La planche part d’une situation a priori banale, un enfant qui dort dans son lit, mais les deux cases suivantes montrent des mouvements peu ordinaires, qui montrent que progressivement les rêves du jeune homme. On bascule ensuite complètement vers le surnaturel, le lit devenant un chat, l’environnement passant du beige de la chambre au noir de l’espace qu’occupe une lune tout droit sortie du film de George Méliès. Les rêves du jeune homme reflètent alors les événements de l’intrigue, puisque Carter s’est effectivement retrouvé sur la lune et a été sauvé par des chats.

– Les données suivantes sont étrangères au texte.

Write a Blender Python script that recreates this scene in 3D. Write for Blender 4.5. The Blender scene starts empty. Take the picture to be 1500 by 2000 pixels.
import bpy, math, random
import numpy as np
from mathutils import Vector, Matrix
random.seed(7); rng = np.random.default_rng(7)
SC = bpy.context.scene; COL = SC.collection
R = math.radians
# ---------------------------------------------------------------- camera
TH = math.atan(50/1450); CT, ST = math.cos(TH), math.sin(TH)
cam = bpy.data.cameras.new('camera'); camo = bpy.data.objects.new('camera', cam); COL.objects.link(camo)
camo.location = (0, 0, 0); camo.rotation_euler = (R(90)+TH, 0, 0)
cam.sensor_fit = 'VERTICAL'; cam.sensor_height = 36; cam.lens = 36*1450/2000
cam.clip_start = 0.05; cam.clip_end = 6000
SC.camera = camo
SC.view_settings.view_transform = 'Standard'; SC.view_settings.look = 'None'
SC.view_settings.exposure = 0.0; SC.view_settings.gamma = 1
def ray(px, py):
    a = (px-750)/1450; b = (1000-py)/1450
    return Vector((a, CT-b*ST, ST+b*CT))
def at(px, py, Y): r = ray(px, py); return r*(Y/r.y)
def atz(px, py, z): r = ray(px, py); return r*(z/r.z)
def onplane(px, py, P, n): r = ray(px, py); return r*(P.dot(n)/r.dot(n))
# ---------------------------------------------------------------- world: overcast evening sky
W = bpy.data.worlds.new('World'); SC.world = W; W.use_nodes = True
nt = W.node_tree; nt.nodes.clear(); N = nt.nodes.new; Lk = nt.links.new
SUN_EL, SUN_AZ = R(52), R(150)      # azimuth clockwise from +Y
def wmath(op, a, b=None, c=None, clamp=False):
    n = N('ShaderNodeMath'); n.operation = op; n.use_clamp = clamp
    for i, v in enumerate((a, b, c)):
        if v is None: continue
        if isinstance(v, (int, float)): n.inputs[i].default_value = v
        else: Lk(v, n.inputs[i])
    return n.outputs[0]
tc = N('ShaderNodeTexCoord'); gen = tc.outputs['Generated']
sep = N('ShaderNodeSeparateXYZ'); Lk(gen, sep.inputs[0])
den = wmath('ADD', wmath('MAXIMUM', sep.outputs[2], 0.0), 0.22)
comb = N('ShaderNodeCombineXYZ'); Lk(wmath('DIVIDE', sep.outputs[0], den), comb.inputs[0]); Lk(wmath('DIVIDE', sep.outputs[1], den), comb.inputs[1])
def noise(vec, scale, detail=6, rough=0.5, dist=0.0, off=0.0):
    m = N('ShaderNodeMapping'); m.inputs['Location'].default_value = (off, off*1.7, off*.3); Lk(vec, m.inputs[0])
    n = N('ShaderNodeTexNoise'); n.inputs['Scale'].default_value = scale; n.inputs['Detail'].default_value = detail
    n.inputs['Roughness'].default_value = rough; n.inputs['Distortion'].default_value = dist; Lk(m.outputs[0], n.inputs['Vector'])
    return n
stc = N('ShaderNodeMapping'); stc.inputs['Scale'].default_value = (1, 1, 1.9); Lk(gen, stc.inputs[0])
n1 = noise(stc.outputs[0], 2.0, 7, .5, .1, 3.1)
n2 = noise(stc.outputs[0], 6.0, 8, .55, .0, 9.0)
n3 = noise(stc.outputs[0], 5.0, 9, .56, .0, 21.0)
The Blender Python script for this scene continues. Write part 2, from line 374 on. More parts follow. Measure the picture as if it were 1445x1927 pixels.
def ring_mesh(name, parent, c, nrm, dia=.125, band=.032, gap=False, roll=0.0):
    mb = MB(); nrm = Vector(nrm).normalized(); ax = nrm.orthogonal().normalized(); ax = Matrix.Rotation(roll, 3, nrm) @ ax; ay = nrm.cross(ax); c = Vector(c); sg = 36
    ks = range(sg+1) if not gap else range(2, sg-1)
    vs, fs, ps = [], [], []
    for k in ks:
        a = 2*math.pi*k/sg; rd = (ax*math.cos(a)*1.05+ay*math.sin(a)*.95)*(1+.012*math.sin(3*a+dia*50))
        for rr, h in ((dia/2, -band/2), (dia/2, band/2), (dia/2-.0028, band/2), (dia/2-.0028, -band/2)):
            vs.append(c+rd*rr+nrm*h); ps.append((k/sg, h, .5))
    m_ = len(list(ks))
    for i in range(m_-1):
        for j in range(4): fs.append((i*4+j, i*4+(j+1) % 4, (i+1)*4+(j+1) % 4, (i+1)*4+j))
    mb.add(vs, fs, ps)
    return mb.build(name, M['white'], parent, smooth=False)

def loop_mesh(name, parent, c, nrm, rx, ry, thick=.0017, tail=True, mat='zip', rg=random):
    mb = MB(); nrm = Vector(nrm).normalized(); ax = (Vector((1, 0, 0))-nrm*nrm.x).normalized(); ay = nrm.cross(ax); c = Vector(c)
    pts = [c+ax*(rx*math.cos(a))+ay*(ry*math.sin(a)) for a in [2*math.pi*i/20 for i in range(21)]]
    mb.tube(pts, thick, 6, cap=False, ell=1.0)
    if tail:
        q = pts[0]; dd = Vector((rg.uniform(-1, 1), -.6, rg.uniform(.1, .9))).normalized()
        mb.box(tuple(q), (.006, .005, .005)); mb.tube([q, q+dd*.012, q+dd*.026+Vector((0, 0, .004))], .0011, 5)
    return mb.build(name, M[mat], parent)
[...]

Le dessin fait quant à lui ressortir l’aspect monstrueux et grotesque des créatures surnaturelles rencontrées par Carter, mais aussi et surtout surtout le gigantisme des décors, avec le Mont Ngranek par exemple, avec un jeu sur le contraste entre la taille du personnage et celle de la statue qui ne représente pourtant qu’un visage.

Le mot de la fin


La Quête onirique de Kadath l’inconnue de de Florentino Flores, Guillermo Sanna et Jacques Salomon est une adaptation en BD de la novella du même nom de H. P. Lovecraft. Les auteurs en reprennent donc la trame, mais choisissent de donner un rôle plus important au chat sauvé par le héros pour en faire son compagnon de route, ce qui permet de rendre le récit plus dynamique grâce aux échanges des deux personnages. Par ailleurs, le voyage de Carter s’accompagne d’une dimension métanarrative, avec les rêves d’un enfant qui constituent des interludes aux étapes de son périple.

J’ai aimé découvrir cette bande-dessinée et je vous la recommande.